*Dataset content:*
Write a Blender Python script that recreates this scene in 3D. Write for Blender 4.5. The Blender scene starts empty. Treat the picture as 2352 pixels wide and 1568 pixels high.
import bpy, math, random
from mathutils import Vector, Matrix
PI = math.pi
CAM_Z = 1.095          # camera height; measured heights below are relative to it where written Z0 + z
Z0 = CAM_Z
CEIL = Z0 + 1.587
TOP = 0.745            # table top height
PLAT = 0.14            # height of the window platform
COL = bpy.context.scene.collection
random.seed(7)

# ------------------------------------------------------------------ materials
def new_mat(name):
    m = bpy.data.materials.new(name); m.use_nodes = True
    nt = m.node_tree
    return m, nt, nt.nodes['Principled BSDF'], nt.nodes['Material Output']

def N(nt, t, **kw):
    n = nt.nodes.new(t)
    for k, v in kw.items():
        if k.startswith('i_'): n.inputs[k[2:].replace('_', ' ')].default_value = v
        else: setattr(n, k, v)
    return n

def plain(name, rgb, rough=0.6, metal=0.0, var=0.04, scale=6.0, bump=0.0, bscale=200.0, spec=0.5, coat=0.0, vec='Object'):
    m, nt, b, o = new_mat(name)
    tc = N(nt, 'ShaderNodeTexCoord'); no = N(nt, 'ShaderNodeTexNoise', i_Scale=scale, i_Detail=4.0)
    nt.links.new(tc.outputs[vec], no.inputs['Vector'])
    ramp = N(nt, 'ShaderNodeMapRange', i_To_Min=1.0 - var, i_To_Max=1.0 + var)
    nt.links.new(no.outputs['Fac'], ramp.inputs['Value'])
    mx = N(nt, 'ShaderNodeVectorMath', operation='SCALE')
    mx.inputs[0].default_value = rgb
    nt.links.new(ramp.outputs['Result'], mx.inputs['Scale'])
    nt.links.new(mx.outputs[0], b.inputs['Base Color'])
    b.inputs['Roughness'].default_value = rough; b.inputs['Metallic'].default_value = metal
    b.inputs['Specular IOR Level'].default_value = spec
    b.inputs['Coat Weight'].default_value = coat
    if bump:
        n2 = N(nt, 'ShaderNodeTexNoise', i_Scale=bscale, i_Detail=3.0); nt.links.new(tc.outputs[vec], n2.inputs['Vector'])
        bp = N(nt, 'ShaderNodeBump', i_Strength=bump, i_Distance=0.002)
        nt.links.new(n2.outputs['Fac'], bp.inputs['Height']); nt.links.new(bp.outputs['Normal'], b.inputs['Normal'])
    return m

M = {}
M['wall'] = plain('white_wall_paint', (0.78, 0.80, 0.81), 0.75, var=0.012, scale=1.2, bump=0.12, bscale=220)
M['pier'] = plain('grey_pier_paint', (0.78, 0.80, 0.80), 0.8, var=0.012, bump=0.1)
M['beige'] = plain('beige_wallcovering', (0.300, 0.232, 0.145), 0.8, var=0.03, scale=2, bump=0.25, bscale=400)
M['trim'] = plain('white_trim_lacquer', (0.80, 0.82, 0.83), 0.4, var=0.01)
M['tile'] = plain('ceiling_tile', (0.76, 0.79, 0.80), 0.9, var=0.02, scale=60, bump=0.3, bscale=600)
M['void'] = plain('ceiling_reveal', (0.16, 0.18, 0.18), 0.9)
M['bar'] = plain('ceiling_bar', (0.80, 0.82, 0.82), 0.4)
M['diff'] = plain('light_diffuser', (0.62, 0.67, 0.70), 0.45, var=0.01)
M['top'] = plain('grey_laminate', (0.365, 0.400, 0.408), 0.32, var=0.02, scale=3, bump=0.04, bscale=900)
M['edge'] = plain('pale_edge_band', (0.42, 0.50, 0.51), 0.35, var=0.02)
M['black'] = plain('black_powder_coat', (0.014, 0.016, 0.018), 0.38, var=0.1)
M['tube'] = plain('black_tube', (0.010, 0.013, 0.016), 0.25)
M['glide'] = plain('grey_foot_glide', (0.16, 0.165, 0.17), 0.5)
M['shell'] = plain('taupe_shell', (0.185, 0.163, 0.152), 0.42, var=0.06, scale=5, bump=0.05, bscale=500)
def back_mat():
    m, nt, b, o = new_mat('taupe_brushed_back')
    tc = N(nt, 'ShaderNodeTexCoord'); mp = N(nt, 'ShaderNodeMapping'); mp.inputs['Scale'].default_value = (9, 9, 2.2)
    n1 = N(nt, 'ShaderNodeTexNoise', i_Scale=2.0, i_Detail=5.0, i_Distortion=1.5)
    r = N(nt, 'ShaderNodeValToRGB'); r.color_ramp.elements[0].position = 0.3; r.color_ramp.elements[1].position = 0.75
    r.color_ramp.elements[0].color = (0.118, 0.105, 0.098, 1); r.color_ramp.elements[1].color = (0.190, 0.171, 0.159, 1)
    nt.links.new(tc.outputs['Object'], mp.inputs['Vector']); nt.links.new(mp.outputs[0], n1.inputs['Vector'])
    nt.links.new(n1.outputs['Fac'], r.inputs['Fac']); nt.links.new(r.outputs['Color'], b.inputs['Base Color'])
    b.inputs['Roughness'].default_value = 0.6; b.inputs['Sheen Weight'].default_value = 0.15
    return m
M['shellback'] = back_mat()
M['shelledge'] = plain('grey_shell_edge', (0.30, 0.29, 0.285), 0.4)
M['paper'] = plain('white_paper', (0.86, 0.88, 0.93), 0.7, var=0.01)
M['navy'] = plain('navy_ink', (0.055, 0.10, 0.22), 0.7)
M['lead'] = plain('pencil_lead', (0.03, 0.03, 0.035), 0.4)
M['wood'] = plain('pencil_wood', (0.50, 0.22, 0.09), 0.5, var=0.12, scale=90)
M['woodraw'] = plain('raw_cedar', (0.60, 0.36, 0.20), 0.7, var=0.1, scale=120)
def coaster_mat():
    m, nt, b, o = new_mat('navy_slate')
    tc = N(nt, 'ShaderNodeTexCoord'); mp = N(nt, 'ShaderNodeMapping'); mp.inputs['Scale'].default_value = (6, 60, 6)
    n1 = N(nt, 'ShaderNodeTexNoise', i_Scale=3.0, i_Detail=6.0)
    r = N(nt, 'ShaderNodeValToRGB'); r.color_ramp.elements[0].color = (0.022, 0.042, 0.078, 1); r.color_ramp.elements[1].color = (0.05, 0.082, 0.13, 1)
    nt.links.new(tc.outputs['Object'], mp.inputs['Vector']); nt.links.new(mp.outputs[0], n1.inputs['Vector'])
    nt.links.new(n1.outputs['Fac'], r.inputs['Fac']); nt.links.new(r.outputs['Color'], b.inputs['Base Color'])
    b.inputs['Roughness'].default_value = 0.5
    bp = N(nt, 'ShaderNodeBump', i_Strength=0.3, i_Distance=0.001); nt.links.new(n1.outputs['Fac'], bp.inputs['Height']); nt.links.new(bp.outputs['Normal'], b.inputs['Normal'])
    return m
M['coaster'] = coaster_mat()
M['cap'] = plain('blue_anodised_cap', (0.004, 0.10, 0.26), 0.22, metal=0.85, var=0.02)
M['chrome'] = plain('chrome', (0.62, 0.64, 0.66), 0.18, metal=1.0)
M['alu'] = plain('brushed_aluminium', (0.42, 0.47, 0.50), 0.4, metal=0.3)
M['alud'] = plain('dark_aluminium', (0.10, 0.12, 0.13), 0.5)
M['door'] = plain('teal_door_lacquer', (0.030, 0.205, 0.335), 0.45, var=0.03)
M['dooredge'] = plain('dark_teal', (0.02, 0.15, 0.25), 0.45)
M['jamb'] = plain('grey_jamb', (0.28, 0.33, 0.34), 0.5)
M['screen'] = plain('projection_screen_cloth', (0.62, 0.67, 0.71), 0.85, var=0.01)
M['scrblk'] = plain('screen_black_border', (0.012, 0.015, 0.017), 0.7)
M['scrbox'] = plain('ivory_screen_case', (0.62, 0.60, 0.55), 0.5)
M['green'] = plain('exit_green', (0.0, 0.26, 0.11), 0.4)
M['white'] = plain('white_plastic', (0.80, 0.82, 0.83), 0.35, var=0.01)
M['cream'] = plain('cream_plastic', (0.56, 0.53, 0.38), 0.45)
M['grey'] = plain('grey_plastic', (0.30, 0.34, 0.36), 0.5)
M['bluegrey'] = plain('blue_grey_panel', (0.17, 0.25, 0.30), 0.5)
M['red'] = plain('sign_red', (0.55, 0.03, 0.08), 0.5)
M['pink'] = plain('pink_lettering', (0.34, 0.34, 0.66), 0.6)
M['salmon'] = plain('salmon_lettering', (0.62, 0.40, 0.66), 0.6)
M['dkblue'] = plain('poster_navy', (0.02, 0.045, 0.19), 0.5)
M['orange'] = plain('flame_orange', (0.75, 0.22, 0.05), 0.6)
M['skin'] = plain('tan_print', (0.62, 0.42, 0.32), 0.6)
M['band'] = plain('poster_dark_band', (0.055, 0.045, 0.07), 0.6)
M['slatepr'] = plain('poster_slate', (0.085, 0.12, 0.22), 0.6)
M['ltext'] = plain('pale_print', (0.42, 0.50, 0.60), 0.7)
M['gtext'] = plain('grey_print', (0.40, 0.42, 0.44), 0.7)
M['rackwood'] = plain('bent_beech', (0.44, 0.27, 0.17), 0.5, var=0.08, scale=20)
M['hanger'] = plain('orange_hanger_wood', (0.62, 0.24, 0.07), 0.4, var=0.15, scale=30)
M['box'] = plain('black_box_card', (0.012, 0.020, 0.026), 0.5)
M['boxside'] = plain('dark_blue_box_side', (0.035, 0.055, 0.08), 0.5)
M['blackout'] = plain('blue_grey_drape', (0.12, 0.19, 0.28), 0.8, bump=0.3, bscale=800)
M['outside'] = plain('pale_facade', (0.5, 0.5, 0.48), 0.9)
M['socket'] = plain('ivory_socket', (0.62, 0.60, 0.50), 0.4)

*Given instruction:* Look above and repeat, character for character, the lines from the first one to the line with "return m, nt, nt.nodes['Principled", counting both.

*Exercise result:*
Write a Blender Python script that recreates this scene in 3D. Write for Blender 4.5. The Blender scene starts empty. Treat the picture as 2352 pixels wide and 1568 pixels high.
import bpy, math, random
from mathutils import Vector, Matrix
PI = math.pi
CAM_Z = 1.095          # camera height; measured heights below are relative to it where written Z0 + z
Z0 = CAM_Z
CEIL = Z0 + 1.587
TOP = 0.745            # table top height
PLAT = 0.14            # height of the window platform
COL = bpy.context.scene.collection
random.seed(7)

# ------------------------------------------------------------------ materials
def new_mat(name):
    m = bpy.data.materials.new(name); m.use_nodes = True
    nt = m.node_tree
    return m, nt, nt.nodes['Principled BSDF'], nt.nodes['Material Output']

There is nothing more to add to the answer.